Miller: Die Freistellungen erfolgten nicht wegen der schlechten Konjunktur, sondern weil uns die interne Buerokratie ueber den Kopf gewachsen war. Quantums Kostenstruktur lag in der Vergangenheit immer unterhalb der Zehnprozentmarke gemessen am Umsatz und war die niedrigste der Branche.

CW: Zahlen Sie Ihre Leute so schlecht?

Miller: Nein, natuerlich nicht. Aber wir hatten zuviel Overhead an Bord, beispielsweise viele Finanzanalysten...

CW: . . . Quantum hatte in der Branche aehnlich wie frueher Siemens den Ruf, eine Bank zu sein.

Miller: Aber das ist nicht unser Geschaeft. Wir produzieren Festplatten. Mittlerweile haben wir auch wieder in Arbeitnehmer investiert und die Belegschaft deutlich erhoeht, aber in Leute, die unser Geschaeft voranbringen.

CW: Zum Beispiel?

Miller: Die Praesenz in Asien wurde verstaerkt und auch die Anzahl der Entwicklungsingenieure. Einige kamen von Maxtor, als die das Geschaeft mit hochkapazitativen Festplatten aufgaben.

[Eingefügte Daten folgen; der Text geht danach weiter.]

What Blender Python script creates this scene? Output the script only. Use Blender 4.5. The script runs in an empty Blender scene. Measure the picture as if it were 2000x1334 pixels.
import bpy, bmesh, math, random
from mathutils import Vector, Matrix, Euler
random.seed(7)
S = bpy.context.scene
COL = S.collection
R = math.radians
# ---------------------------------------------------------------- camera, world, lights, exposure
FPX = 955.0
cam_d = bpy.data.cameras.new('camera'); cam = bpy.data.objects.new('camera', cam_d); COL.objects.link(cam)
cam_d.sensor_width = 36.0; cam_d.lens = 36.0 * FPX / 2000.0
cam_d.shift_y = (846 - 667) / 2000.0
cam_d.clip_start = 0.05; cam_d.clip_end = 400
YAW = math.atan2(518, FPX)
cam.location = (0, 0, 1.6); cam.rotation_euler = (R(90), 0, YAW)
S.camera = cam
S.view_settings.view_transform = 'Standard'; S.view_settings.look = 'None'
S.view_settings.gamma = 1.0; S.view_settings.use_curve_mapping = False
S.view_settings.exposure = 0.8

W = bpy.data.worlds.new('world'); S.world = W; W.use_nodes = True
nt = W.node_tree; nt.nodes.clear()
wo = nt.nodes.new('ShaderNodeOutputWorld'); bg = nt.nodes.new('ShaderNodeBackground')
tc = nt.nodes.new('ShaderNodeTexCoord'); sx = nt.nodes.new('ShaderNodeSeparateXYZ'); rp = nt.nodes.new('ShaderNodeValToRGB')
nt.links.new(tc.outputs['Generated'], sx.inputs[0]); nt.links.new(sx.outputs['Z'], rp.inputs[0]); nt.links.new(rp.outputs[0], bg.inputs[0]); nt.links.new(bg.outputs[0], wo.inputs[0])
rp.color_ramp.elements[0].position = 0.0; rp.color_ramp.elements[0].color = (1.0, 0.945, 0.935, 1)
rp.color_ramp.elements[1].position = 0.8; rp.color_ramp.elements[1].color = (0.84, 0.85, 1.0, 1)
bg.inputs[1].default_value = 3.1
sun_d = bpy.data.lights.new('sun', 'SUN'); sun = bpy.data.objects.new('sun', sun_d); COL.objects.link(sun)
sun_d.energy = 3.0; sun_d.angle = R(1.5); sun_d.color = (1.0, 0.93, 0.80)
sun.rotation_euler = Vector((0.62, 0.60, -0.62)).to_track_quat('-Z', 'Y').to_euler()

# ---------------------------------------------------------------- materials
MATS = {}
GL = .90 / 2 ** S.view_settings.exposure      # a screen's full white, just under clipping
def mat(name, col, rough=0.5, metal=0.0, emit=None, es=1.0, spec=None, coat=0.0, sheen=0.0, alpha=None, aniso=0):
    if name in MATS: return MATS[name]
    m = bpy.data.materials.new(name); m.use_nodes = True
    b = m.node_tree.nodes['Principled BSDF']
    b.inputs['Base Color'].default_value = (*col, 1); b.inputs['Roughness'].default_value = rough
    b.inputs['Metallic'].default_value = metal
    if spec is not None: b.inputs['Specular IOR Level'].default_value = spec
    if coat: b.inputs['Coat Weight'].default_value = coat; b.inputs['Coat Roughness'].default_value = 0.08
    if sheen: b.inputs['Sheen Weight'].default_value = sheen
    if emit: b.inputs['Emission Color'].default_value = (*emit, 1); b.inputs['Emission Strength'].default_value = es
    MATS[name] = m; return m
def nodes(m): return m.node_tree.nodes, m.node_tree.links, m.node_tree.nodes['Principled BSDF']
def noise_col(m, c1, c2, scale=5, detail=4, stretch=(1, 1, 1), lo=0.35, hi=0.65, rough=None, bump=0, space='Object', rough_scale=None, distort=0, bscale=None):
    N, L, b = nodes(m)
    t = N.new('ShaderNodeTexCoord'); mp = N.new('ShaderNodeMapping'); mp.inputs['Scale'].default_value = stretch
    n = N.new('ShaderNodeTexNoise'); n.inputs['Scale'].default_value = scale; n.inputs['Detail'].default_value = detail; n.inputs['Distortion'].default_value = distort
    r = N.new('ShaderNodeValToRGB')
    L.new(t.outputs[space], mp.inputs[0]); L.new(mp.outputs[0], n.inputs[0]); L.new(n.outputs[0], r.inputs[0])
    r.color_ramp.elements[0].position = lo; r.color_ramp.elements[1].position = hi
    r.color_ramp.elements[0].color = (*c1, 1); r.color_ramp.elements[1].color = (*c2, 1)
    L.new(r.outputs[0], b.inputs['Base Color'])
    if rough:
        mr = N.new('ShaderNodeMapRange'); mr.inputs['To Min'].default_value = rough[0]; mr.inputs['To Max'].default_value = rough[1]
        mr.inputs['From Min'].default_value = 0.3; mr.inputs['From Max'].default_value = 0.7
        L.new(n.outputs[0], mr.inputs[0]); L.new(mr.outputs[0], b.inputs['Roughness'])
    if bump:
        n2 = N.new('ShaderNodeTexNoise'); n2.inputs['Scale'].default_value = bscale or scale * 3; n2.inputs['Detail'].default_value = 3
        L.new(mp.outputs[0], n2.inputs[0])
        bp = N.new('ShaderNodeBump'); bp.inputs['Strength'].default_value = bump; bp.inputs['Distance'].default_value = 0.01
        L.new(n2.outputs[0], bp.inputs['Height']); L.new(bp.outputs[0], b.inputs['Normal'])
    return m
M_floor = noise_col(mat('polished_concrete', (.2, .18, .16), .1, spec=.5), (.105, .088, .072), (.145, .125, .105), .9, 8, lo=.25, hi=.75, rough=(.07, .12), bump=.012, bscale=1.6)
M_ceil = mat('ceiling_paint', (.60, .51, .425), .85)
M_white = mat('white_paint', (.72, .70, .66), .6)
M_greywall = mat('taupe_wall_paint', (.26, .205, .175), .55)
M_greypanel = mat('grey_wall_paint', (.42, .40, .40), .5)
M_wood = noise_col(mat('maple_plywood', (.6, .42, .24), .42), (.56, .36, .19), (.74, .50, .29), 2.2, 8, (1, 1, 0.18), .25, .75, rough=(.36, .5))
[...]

CW: Wollen Sie als Ex-Imprimis-CEO diesen Bereich staerker betonen?

Miller: Nein, unser Markt ist der PC- und Server-Bereich. Wir liefern Mainstream-Produkte. Unsere groesste Platte speichert dennoch immerhin ueber 4 GB.

CW: Wie weit sind die Entwicklungen in der Flash-Technik aus der Kooperation mit Silicon Systems?

Miller: Wir erwarten in diesem Sommer die ersten Produkte.

CW: Ist das nicht etwas spaet? Der Mitbewerb verkauft schon.

Miller: Ich denke, dass diese Technik noch ein, zwei Jahre braucht, bis sie abhebt. Sehen Sie, die Standards sind noch nicht einmal exakt definiert. Beispielsweise ist das PCMCIA-Interface noch nicht so, wie es sein sollte, dass man Geraete einfach ansteckt und sie laufen. Hinzu kommen die hohen Kosten dieser Art von Speicher, die immer ueber denen von Festplatten liegen werden.

CW: Welche neuen Anwendungsgebiete fuer Festplatten sehen Sie?

Miller: Zuerst einmal glaube ich, dass der Bedarf nach mehr MB - auch in portablen Rechnern - noch weiter steigen wird.

CW: Sie denken an den Newton von Apple?

Miller: Wir erwarten eine drastische Zunahme aller Arten von Handheld-Geraeten. Hinzu kommt der gesamte Bereich des interaktiven Fernsehens, der Daten-Highway. Hier ist die Entwicklung ueberhaupt noch nicht abzusehen. Auch die technischen Fragen sind noch nicht geklaert, etwa ob Festplatten im Server oder in jeder einzelnen Station eingebaut werden.

CW: Auf die man sich zuhause etwa den Spielfilm aus dem Kabel runterlaedt?

Miller: Genau.

CW: Ist die Magnetfestplatte am Ende ihres Lebenszyklus angekommen? Gehoert die Zukunft beispielsweise der Glasfestplatte?

Miller: Ich beobachte diese Art von Speichergeraet seit mehr als zehn Jahren. Damals war ich noch bei Control Data beschaeftigt und ueberzeugt davon, dass wir Mitte der neunziger Jahre nur noch solche Geraete verkaufen wuerden.

CW: Sie haben sich getaeuscht.

Miller: Sehen Sie, Glas war aus der damaligen Sicht das bessere Medium. Aber die herkoemmliche Technik hat sich in einem Masse weiterentwickelt und verbessert, dass die Glastechnik sie nie ein- oder gar ueberholen konnte. Die Magnetfestplatte wird es noch fuer lange Zeit geben.